Baby step: this past weekend’s hike, the Rich Creek and Rough and Tumbling Creek Loop. I chose this loop hike because it’s short for a two-day backpacking trip; it’s 12 miles and the elevation gain is also not too taxing – 2200 feet. 

I suppose this hike could be called a shakedown backpacking trip.  A shakedown is when a backpacker goes on a short backpacking trip for the purpose of determining what absolutely needs to be carried. Usually shakedowns are longer, maybe a week-long.  But, as I said: baby steps.

Shakedowns are slightly different for everyone, because we all have different needs and priorities.  For instance, first aid and sanitation kits, navigational gear, clothing, shelter, and cookware can vary significantly from one person to another.  It often depends on the person’s experience, preferences, and budget. I’ll likely get into this more in a later post. But for now, let’s get to today’s adventure.

Logistics:  I started at the Rich Creek trailhead. Take CR 5 off of CO 285, then turn right onto CR 22.  The road turns to dirt and is passible by any 2WD vehicle.  At the trailhead, there is room for maybe 6 cars before parking overflows onto the side of the road.  This was the case when I arrived at 8:30am on Saturday. It was more popular than I had anticipated.

The trail immediately crosses Rich Creek on an easy foot bridge. The recommended route is to turn right after the bridge; going counter clockwise in the loop.  I came to appreciate that the ascent is less aggressive and shorter when going this direction.  The ascending path is indeed pleasant as it runs adjacent to Rich Creek most of the way, crossing once before gaining the upper valley.

I forgot my trekking poles.  So I went old school and made some poles out of downed aspen and willow branches.  Not as fancy, but it did the trick.

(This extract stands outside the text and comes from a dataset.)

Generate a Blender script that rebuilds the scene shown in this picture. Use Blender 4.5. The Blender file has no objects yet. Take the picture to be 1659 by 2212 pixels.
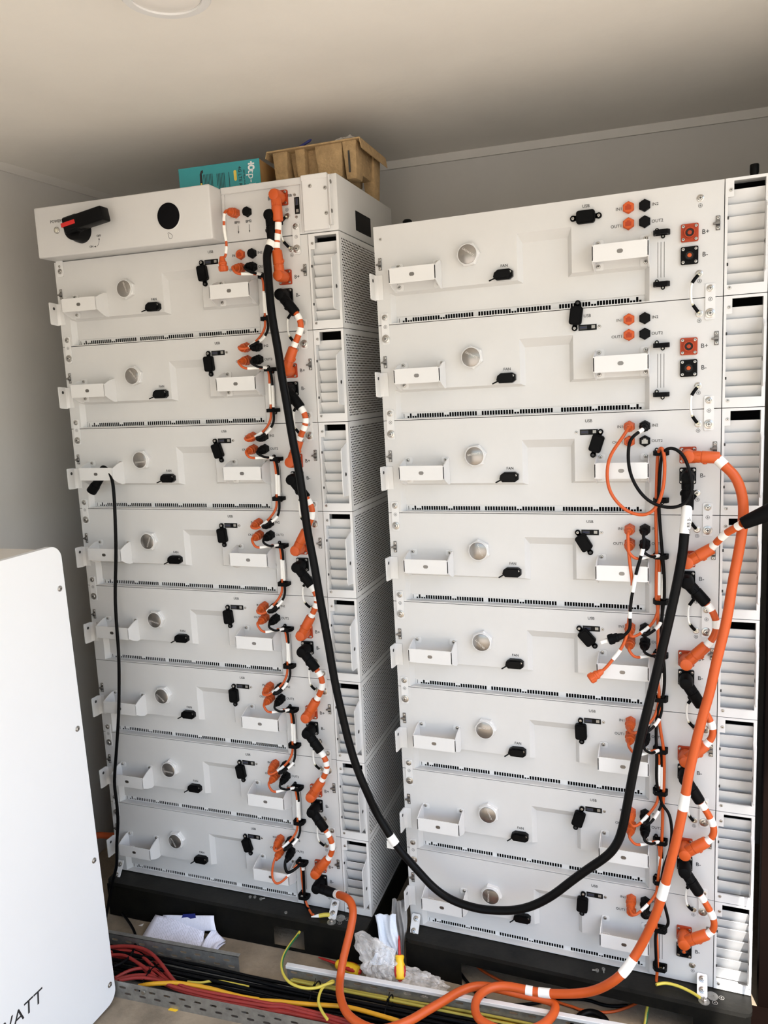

At about 2.5 miles into the hike the trees start thinning.  Looking back offers an appreciation for the trek so far.

Looking forward is the first glimpse of an open alpine valley complemented with a blanket of short willow brush.

This is a good time to mention that there are approximately 10 creek crossings along this route. The time of year will determine how messy and challenging this may be.  On this hike I had some muddy crossings, some big steps, rock hopping, and some places where the trail was the creek.  And some are reasonably established log crossings.

You’ll follow the valley for a while until entering the forest again. Tall lodge pole pines and aspens are most prevalent throughout the trail.

And then the trail cuts back out of the forest and into the open valley again, which circles to the left… because that’s kinda how counter clockwise works.

Soon the trail picks up Rough and Tumbling Creek and leads out of the valley and down into a rocky canyon. It’s here where the name of the creek becomes apparent.  And it’s where I decided to camp for the night.  Most people camp with a view of the valley, an excellent choice as well.

I didn’t see any big wildlife on this hike.  But it was reported that the person traveling a mile ahead of me spotted a cow moose with two calves. Maybe next time, at a distance, of course.  I don’t need another moose charging episode like last year.

The last portion of the trail is rolling with some minor ascents and descents with views of beaver ponds, aspen groves, and mountain wild flowers.

And don’t forget to look back to enjoy the Buffalo Peaks.

What did I learn on my shake down?  I will bring less cloths and less fire starting gear. I’ll leave my pillow behind and use a mesh bag filled with all the cloths I’m not wearing to bed. I need to figure out a better camera; I brought my DSLR, tripod, lenses, and chest harness. I’ll be shopping for a decent lightweight mirrorless camera with similar specs to my DSLR.  I have my eye on a Sony model.  I’ll leave my cup behind and consider bringing a small mat to use outside my tent to keep the dirt out and that will double as a table/food prep mat.  This shakedown will continue over the course of the year.  I have much more to experience and consider over the coming hikes.

I also brought new gear: Big Agnes Copper Spur UL1 tent, Alta Lone Peak trail runners, and a Gossamer Gear Mariposa backpack.  All items performed very well as expected.  I may do a review of these items in future posts.  

So until then, remember: Shorter titles are better and it’s good to be a dirtbag!